Gromov hyperbolicity has many characterizations, one of them being the existence of a super-linear divergence function, see definition below.
We note that in $\mathbb{R}^2$ there is no divergence function at all: take rays with arbitrarily small angle $\varphi$, so that paths outside $B(r+R)$ have approximately size $\varphi\cdot(r+R)$. There is no function $e(r)$ that is smaller than $\varphi\cdot (r+R)$ for all $\varphi$.
There are metric spaces with linear divergence functions, for example consider the graph consisting of two rays where the $n$th vertices are connected by a segment of length $n$.
Q: Are there non-hyperbolic groups whose Cayley-graphs admit a divergence function?
The following definition is from the community wiki post, see also Definition III.H.1.24 and Proposition III.H.1.26 in Metric spaces of non-positive curvature by Bridson and Haefliger.

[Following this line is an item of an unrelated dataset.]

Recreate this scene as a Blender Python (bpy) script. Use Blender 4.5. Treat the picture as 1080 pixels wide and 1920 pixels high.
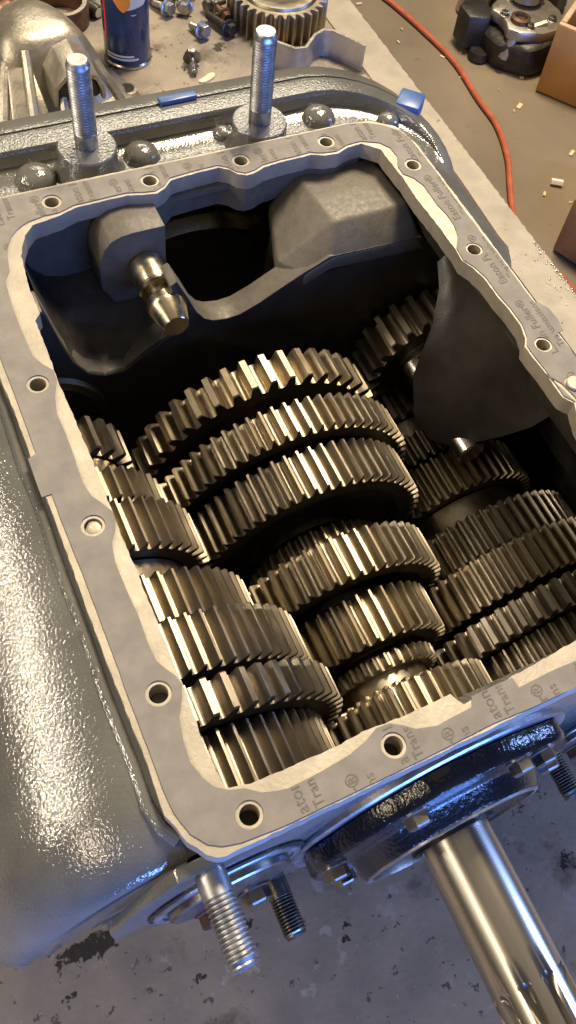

The super-linear divergence of geodesics condition. Let $X$ be a geodesic metric space. A map $e\colon \mathbb{N} \to \mathbb{R}$ is a divergence function for $X$ if for all $R$, $r$ in $\mathbb{N}$, all $x \in X$ and all geodesics $\gamma\colon [0,a_1]\to X$ and $\gamma'\colon [0,a_2] \to X$ with $\gamma(0) = \gamma'(0) = x$ such that $R + r \le \min\{a_1,a_2\}$ and $d(\gamma(R),\gamma'(R)) > e(0)$, then we have that any path connecting $\gamma(R+r)$ to $\gamma'(R+r)$ outside the ball $B(x,R+r)$ has length at least $e(r)$.
A divergence function $e$ is super-linear if $\lim\inf_{n\to\infty}\frac{e(n)}n = \infty$.